------ COLLECTED MATERIAL

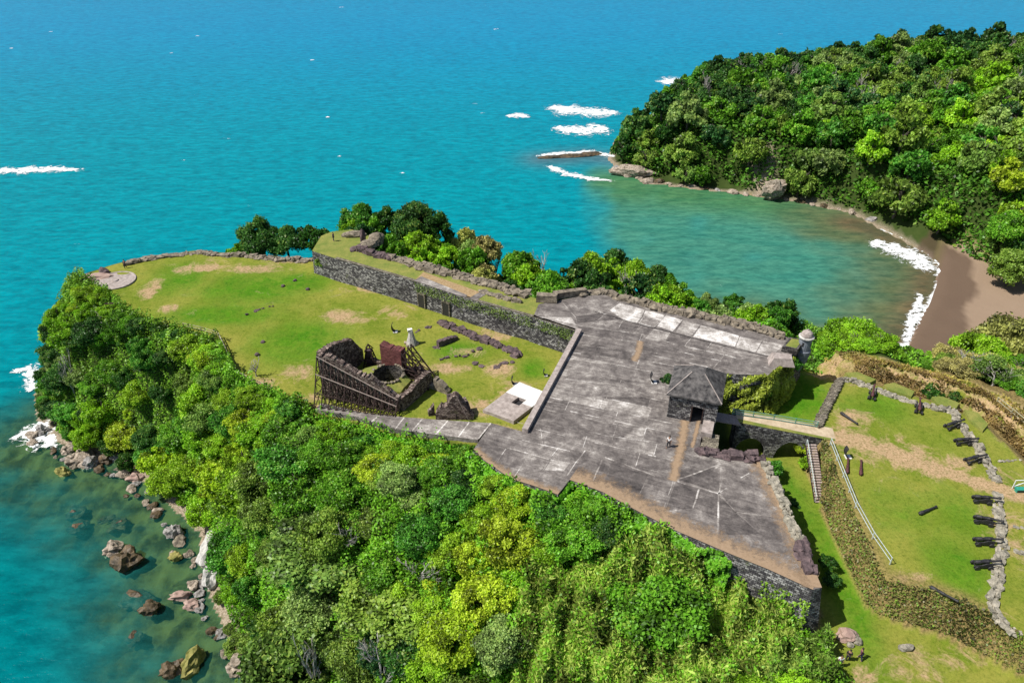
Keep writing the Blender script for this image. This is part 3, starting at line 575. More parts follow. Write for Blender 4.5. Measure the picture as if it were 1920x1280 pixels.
J = [([(610, 192), (960, 240), (1130, 295), (1380, 345), (1600, 415)], .2), ([(600, 235), (930, 280), (1350, 375)], .16), ([(590, 285), (900, 325), (1280, 405)], .16), ([(580, 330), (880, 370), (1100, 420)], .16), ([(560, 360), (1000, 430)], .2),
     ([(500, 460), (800, 500), (1070, 560)], .12), ([(440, 580), (800, 640), (1070, 660)], .1), ([(430, 620), (900, 720), (1120, 750)], .14), ([(480, 690), (760, 760), (1000, 790)], .1),
     ([(245, 820), (470, 880), (570, 900)], .3), ([(650, 830), (1010, 965)], .3), ([(245, 820), (200, 890)], .14), ([(340, 890), (285, 970)], .12), ([(510, 820), (430, 940)], .16), ([(650, 830), (560, 960)], .2), ([(740, 880), (690, 990)], .3),
     ([(975, 960), (930, 1060)], .2), ([(1105, 990), (1050, 1140)], .1), ([(1345, 905), (1110, 990), (1335, 1055), (1370, 920)], .26), ([(1335, 1055), (1330, 1270)], .26), ([(1335, 1055), (1490, 950)], .22), ([(1335, 1055), (1430, 1155), (1560, 1270)], .2), ([(1235, 1035), (1205, 1130)], .24),
     ([(1420, 1150), (1640, 1175)], .2), ([(600, 150), (740, 130), (850, 175)], .12), ([(720, 60), (740, 130)], .12), ([(540, 80), (600, 150), (610, 190)], .2), ([(740, 145), (680, 190)], .14), ([(845, 165), (820, 210)], .12), ([(950, 150), (910, 225)], .14),
     ([(1240, 200), (1160, 300)], .14), ([(1440, 250), (1420, 300)], .1), ([(1300, 280), (1265, 330)], .14), ([(940, 240), (900, 370)], .1), ([(1370, 340), (1310, 410)], .2), ([(820, 690), (790, 780)], .1), ([(690, 120), (1000, 205)], .12), ([(300, 690), (420, 720), (430, 800)], .08), ([(660, 760), (640, 820)], .1)]
for ln, wd in J:
    L = [Vector(p) for p in plan(z4(ln), 0)]; L2 = []
    for p in resample([Vector((*p, 0)) for p in L], 1.2): L2.append((p.x+random.uniform(-.05, .05), p.y+random.uniform(-.05, .05)))
    for k in range(len(L2)-1):
        if random.random() < 0.88: strip(jl, L2[k:k+2], wd*random.uniform(0.35, .7)+.02, 0.018, random.uniform(0.5, 0.8))
strip(pv, plan(z4([(700, 122), (860, 168), (1000, 204), (1200, 256), (1590, 352)]), 0), 0.22, 0.022, 0.05); child_world(pv, 'paving', 'paving', fort)
DG = []
for ln, wd in (([(1163, 680), (1150, 780), (1120, 900), (1100, 990)], 1.2), ([(935, 272), (925, 330), (900, 375)], 1.0), ([(1235, 680), (1200, 820)], .5)):
    Lg = [Vector(q) for q in plan(z4(ln), 0)]
    for sg in (-1, 1):
        oL = [];
        for a_, q in enumerate(Lg): oL.append((q.x+sg*.0, q.y))
        DG.append((oL if sg > 0 else oL[::-1], wd*.75))
# soil along the lower edges
def edge_dirt(line, wd, z, parent, name='soil_edge'):
    L = resample([Vector((*p, z)) for p in line], .8); v = []; e = []; n = len(L)
    for i, p in enumerate(L):
        d = (L[min(i+1, n-1)]-L[max(i-1, 0)]).normalized(); nn = Vector((-d.y, d.x, 0))
        for k, u in enumerate((0, .35, .7, 1)):
            q = p+nn*u*wd; v.append((q.x, q.y, z)); e.append(1-u)
    f = [(i*4+k, (i+1)*4+k, (i+1)*4+k+1, i*4+k+1) for i in range(n-1) for k in range(3)]
    me = bpy.data.meshes.new(name); me.from_pydata(v, [], f); me.materials.append(MAT['dirt_edge']); me.attributes.new('edge', 'FLOAT', 'POINT').data.foreach_set('value', np.array(e, 'f'))
    o = link(name, me); bpy_par(o, parent); return o
for oL, wd in DG: edge_dirt(oL, wd, 0.026+.001*DG.index((oL, wd)), fort, 'dry_grass')
edge_dirt(DECK[5:12], 3.2, 0.030, fort); edge_dirt(DECK[12:17], 2.6, 0.034, fort); edge_dirt(DECK[0:5], 1.2, 0.030, fort)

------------

→ **TASK REQUIREMENTS**: Omit the pictures, and quote the material above exactly as given.

→ **PROBLEM SOLUTION**:
Keep writing the Blender script for this image. This is part 3, starting at line 575. More parts follow. Write for Blender 4.5. Measure the picture as if it were 1920x1280 pixels.
J = [([(610, 192), (960, 240), (1130, 295), (1380, 345), (1600, 415)], .2), ([(600, 235), (930, 280), (1350, 375)], .16), ([(590, 285), (900, 325), (1280, 405)], .16), ([(580, 330), (880, 370), (1100, 420)], .16), ([(560, 360), (1000, 430)], .2),
     ([(500, 460), (800, 500), (1070, 560)], .12), ([(440, 580), (800, 640), (1070, 660)], .1), ([(430, 620), (900, 720), (1120, 750)], .14), ([(480, 690), (760, 760), (1000, 790)], .1),
     ([(245, 820), (470, 880), (570, 900)], .3), ([(650, 830), (1010, 965)], .3), ([(245, 820), (200, 890)], .14), ([(340, 890), (285, 970)], .12), ([(510, 820), (430, 940)], .16), ([(650, 830), (560, 960)], .2), ([(740, 880), (690, 990)], .3),
     ([(975, 960), (930, 1060)], .2), ([(1105, 990), (1050, 1140)], .1), ([(1345, 905), (1110, 990), (1335, 1055), (1370, 920)], .26), ([(1335, 1055), (1330, 1270)], .26), ([(1335, 1055), (1490, 950)], .22), ([(1335, 1055), (1430, 1155), (1560, 1270)], .2), ([(1235, 1035), (1205, 1130)], .24),
     ([(1420, 1150), (1640, 1175)], .2), ([(600, 150), (740, 130), (850, 175)], .12), ([(720, 60), (740, 130)], .12), ([(540, 80), (600, 150), (610, 190)], .2), ([(740, 145), (680, 190)], .14), ([(845, 165), (820, 210)], .12), ([(950, 150), (910, 225)], .14),
     ([(1240, 200), (1160, 300)], .14), ([(1440, 250), (1420, 300)], .1), ([(1300, 280), (1265, 330)], .14), ([(940, 240), (900, 370)], .1), ([(1370, 340), (1310, 410)], .2), ([(820, 690), (790, 780)], .1), ([(690, 120), (1000, 205)], .12), ([(300, 690), (420, 720), (430, 800)], .08), ([(660, 760), (640, 820)], .1)]
for ln, wd in J:
    L = [Vector(p) for p in plan(z4(ln), 0)]; L2 = []
    for p in resample([Vector((*p, 0)) for p in L], 1.2): L2.append((p.x+random.uniform(-.05, .05), p.y+random.uniform(-.05, .05)))
    for k in range(len(L2)-1):
        if random.random() < 0.88: strip(jl, L2[k:k+2], wd*random.uniform(0.35, .7)+.02, 0.018, random.uniform(0.5, 0.8))
strip(pv, plan(z4([(700, 122), (860, 168), (1000, 204), (1200, 256), (1590, 352)]), 0), 0.22, 0.022, 0.05); child_world(pv, 'paving', 'paving', fort)
DG = []
for ln, wd in (([(1163, 680), (1150, 780), (1120, 900), (1100, 990)], 1.2), ([(935, 272), (925, 330), (900, 375)], 1.0), ([(1235, 680), (1200, 820)], .5)):
    Lg = [Vector(q) for q in plan(z4(ln), 0)]
    for sg in (-1, 1):
        oL = [];
        for a_, q in enumerate(Lg): oL.append((q.x+sg*.0, q.y))
        DG.append((oL if sg > 0 else oL[::-1], wd*.75))
# soil along the lower edges
def edge_dirt(line, wd, z, parent, name='soil_edge'):
    L = resample([Vector((*p, z)) for p in line], .8); v = []; e = []; n = len(L)
    for i, p in enumerate(L):
        d = (L[min(i+1, n-1)]-L[max(i-1, 0)]).normalized(); nn = Vector((-d.y, d.x, 0))
        for k, u in enumerate((0, .35, .7, 1)):
            q = p+nn*u*wd; v.append((q.x, q.y, z)); e.append(1-u)
    f = [(i*4+k, (i+1)*4+k, (i+1)*4+k+1, i*4+k+1) for i in range(n-1) for k in range(3)]
    me = bpy.data.meshes.new(name); me.from_pydata(v, [], f); me.materials.append(MAT['dirt_edge']); me.attributes.new('edge', 'FLOAT', 'POINT').data.foreach_set('value', np.array(e, 'f'))
    o = link(name, me); bpy_par(o, parent); return o
for oL, wd in DG: edge_dirt(oL, wd, 0.026+.001*DG.index((oL, wd)), fort, 'dry_grass')
edge_dirt(DECK[5:12], 3.2, 0.030, fort); edge_dirt(DECK[12:17], 2.6, 0.034, fort); edge_dirt(DECK[0:5], 1.2, 0.030, fort)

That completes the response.